The purpose of this article is to present the impact of elaborated the theoretical
concept of companies’ groups and the related concepts of consolidating financial statements
adopted by the international accounting regulations (IFRS) for the items and the value of the
capital, reported in the financial statements. This effect was analyzed on example of selected
Polish public companies listed on Warsaw Stock Exchange.
Consolidated reporting concepts, developed at the turn of the 19th and 20th centuries
implemented in accounting regulations differently affect the level of equity of capital groups,
presented in the consolidated financial statements. Their example shows a clear trend in the transition
from the proprietary concept to the entity concept, which corresponds to the general orientation of
financial reporting from the perspective of the owners to the perspective of the stakeholders.
The extended concept of the parent company used in the regulations of IFRS to the end of
2009, but mixed with the entity concept has shown, that the equity of capital groups include
themselves both equity, attributed to the shareholders of the parent companies, but also assigned to
the other shareholders of the subsidiaries (minorities). Only from 2010 there is a possibility of
alternative uses of the pure entity concept, which contributes, in principle, to be even higher
amounts of capital in the same operating conditions. In the present situation of possible parallel
application of both concepts, the managements of the companies may recruit them at its own
discretion, which may contribute to some manipulation on reported equity of capital groups, what
examples already can be observed in practice of Polish companies.

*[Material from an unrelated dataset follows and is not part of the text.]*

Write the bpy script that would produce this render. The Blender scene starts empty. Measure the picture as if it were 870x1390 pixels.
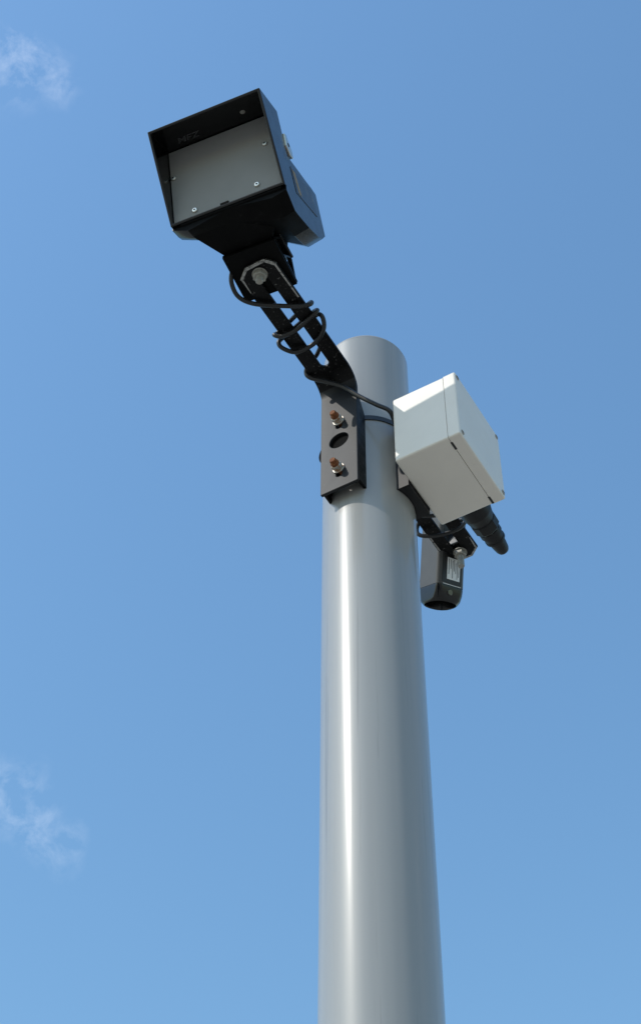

Analysis of financial data of certain Polish groups did not allow to formulate certain general
conclusions, regarding the impact of an extended parent company concept on the level of equities
of the Polish groups. In many cases, the impact of the controlled entities positively affected the
reserves of the group, but many situations can also be observed in which the activities of
subsidiaries was weakening the group's reserves. In such situations separate financial statements of
the parent are more favourable to the data presented in the consolidated. However, this may
confirm the supremacy of the consolidated reporting on the separate reporting, which is
characterized by a greater sensitivity to operational and financial operations of the parent in
relation to their subsidiaries. In the case of consolidated reporting, the manipulation of transactions
with controlled entities is largely neutralized by what more relevantly and objectively (neutrally)
contributes to the evaluation of the effectiveness of the boards of the parent companies.